The study argues that there is more scope than is often assumed to mobilise domestic resources for development and improve efficiencies in public spending.

Already, some governments have improved revenue collection through tax reforms, while others have made savings from public procurement and capital expenditure.

Many governments, however, need to overcome issues that undermine efficiency in tax collection. These include failure to leverage data, lack of effective tracking tools and gaps in capabilities and resources.

Some governments, notably South Africa, Kenya and Morocco, have made progress in closing revenue resource mobilization gaps but are still inefficient in public spending.

Kenya’s Comprehensive Public Expenditure Review of 2018 admits that the country’s wage bill is considerably high, potentially crowding out other important socio-economic and developmental expenditure.

In the last five years, the wage bill to revenue ratio has consistently exceeded 50 per cent, which is higher than the 35 per cent threshold required by the Public Finance Management Act of 2012.

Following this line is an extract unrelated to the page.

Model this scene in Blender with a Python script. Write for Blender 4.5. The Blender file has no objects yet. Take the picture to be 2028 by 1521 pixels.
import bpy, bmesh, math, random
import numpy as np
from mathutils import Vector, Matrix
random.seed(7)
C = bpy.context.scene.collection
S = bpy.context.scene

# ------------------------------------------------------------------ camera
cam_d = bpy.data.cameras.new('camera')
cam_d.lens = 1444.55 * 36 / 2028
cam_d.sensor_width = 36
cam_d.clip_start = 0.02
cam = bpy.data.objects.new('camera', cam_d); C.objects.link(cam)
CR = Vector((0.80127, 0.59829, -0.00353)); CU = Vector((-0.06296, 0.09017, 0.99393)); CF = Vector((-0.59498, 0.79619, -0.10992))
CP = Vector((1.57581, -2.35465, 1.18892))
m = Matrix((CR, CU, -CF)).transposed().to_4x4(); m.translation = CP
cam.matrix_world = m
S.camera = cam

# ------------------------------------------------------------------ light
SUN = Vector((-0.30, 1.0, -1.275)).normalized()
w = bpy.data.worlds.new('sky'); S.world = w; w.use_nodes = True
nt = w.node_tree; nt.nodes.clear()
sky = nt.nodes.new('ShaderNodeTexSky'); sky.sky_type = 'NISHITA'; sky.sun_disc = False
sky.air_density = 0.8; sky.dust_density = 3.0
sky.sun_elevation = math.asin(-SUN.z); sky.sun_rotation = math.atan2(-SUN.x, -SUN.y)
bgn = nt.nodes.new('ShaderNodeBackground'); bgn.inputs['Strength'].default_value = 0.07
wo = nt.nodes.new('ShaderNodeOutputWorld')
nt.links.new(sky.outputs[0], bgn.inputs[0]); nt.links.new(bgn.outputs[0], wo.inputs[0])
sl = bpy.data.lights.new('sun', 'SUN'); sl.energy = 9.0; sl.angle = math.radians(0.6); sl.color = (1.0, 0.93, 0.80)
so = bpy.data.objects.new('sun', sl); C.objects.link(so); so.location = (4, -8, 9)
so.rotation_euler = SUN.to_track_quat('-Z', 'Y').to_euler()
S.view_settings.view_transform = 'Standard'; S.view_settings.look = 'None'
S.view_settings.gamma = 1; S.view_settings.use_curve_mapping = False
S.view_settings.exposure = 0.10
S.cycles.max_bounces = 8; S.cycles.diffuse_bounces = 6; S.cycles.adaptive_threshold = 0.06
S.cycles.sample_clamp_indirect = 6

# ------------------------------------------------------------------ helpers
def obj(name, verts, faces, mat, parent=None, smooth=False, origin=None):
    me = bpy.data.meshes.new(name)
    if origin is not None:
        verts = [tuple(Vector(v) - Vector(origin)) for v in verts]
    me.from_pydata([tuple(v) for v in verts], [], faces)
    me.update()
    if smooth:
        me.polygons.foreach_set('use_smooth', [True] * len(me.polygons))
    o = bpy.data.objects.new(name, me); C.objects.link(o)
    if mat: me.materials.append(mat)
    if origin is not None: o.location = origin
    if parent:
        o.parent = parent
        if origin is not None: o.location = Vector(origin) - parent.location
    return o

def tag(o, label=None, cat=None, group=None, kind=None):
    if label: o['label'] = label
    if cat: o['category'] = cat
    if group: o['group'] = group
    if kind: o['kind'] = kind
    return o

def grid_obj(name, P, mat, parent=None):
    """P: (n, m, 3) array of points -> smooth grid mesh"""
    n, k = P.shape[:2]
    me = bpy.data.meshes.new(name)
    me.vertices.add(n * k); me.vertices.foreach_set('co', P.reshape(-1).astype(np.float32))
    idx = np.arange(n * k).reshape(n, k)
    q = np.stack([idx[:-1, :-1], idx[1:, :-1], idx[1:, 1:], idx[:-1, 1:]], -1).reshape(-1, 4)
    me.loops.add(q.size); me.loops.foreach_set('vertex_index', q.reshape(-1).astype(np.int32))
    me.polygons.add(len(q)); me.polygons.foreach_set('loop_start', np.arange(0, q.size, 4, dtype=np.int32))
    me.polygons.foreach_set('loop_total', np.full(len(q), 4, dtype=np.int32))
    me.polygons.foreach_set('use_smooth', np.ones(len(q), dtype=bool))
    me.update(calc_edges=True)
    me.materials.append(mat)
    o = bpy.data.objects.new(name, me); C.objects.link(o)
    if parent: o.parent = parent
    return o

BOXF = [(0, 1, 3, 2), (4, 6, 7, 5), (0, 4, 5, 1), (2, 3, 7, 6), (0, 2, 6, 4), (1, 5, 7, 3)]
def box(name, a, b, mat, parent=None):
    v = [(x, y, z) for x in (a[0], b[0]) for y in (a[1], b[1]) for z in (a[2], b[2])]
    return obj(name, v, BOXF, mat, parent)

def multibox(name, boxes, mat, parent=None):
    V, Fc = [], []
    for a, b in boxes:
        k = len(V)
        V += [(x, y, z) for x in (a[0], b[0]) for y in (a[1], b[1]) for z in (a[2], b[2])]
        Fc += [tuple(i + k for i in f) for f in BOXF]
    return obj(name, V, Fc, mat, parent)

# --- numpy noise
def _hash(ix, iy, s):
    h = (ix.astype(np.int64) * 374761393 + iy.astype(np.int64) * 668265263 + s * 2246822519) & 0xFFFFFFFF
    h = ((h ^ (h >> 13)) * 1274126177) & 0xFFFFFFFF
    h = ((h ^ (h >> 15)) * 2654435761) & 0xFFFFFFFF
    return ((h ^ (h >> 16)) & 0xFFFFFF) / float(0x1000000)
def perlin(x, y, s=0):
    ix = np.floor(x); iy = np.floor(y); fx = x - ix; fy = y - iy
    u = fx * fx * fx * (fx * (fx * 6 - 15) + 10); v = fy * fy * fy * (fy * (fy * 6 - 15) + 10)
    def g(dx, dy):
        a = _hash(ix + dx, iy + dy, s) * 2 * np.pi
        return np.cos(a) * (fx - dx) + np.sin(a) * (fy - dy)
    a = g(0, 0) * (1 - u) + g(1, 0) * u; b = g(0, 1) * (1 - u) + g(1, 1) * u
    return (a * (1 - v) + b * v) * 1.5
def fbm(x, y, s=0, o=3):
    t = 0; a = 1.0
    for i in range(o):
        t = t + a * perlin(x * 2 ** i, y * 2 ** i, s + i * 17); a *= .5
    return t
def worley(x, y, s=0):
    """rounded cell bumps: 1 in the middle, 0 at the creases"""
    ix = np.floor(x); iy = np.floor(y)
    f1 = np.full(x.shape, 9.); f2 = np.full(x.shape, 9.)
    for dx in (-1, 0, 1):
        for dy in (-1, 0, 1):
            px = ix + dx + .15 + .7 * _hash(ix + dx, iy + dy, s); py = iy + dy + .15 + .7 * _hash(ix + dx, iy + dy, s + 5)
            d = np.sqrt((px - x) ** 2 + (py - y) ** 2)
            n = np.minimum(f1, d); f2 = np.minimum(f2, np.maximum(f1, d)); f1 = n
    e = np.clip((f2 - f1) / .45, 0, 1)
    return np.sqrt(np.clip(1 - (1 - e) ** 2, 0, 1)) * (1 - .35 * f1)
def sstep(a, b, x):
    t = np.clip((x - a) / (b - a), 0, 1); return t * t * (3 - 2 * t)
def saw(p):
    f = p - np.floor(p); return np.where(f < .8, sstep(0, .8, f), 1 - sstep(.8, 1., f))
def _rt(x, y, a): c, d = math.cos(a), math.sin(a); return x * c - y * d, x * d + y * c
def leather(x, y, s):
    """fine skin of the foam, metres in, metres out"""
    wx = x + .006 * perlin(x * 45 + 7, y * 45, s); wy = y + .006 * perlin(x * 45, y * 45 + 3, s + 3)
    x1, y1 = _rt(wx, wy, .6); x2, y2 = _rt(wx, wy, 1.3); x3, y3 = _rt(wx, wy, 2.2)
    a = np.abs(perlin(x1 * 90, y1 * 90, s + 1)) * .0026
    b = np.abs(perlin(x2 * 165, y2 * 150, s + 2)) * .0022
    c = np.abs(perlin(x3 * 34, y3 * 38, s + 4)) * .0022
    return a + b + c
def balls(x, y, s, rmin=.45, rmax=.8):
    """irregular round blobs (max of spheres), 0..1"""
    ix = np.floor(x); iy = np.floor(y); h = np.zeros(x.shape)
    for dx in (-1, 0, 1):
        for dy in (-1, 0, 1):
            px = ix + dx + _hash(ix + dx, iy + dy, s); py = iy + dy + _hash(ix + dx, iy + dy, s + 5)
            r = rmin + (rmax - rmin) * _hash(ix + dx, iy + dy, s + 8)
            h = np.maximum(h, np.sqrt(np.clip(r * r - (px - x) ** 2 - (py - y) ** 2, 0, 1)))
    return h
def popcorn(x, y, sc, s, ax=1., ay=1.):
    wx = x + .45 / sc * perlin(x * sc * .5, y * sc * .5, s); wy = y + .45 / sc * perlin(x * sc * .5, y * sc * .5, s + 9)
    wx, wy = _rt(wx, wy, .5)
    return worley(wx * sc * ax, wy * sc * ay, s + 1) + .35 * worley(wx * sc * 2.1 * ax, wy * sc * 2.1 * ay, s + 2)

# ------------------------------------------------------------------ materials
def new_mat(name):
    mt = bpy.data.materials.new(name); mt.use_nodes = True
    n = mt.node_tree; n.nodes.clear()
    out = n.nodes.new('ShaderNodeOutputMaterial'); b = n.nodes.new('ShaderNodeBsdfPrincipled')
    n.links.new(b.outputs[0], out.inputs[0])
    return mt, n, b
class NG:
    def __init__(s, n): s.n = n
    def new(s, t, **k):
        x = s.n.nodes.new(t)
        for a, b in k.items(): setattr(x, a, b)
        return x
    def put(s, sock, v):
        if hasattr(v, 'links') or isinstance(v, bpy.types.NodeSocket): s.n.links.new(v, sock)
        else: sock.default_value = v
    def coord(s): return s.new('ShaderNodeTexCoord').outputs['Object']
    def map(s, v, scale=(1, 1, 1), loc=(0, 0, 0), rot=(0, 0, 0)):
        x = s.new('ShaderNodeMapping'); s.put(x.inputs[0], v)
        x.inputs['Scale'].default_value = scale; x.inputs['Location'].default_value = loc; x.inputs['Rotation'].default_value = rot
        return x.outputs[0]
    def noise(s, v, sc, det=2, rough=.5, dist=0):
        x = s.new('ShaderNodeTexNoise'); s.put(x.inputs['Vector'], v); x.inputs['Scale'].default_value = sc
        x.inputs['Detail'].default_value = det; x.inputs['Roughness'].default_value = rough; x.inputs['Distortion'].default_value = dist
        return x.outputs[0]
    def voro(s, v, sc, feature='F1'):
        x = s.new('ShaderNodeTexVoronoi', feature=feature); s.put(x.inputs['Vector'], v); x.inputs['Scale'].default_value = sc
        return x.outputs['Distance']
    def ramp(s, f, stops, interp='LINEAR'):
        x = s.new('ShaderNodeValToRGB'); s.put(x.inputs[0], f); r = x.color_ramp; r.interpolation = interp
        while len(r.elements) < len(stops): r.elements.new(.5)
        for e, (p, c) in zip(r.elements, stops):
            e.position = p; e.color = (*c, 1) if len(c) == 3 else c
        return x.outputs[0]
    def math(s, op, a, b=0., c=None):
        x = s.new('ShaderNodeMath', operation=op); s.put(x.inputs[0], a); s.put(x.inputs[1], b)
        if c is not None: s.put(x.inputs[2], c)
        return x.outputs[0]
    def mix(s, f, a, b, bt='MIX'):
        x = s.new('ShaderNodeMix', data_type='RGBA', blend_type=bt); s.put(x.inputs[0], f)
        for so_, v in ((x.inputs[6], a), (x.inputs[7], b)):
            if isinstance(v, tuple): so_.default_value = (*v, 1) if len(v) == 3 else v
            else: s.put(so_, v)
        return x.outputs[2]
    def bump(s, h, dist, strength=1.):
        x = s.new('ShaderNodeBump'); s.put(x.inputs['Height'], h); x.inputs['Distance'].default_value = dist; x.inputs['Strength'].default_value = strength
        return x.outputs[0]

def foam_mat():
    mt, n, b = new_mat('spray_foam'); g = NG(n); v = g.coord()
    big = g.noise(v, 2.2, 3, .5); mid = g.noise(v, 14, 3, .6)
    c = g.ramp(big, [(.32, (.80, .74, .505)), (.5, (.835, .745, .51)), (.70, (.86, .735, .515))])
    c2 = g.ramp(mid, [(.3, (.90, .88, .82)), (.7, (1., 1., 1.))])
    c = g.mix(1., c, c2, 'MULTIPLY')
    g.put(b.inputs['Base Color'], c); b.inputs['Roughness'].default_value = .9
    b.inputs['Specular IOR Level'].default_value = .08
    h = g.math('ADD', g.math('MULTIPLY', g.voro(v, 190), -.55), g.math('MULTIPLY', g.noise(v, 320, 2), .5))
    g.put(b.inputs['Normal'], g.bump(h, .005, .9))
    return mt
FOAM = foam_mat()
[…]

The McKinsey study says that Africa’s tax revenue acceleration opportunity lies in leveraging digital technologies to create transparency on how subsidies are applied, and thus eliminate leakage and reduce overheads, centralization and harmonization of procurement processes for common categories of goods or services procured by government entities, and defining a price index allowing for the selection and enforcement of a reference price by type of goods.

Other recommendations include: reduction of workforce costs without resorting to reducing headcount by bringing transparency to the government payroll, enhancing planning and prioritization processes of capital expenditures by monitoring and auditing of contractors and systematic implementation of legal contractual safeguards such as the enforcement of performance contracts. Many of these issues were raised at the Tax Summit, including the expansion of the tax base by reducing informality.

There is need to consult widely in especially how to deal with the informal sector. Governments should help them to be more productive before any form of taxation is applied.

There is an opportunity to unlock Africa’s public finance opportunity as the study has noted but we must act quickly to design and deliver a transformative fiscal environment that can propel the continent out of perennial indebtedness.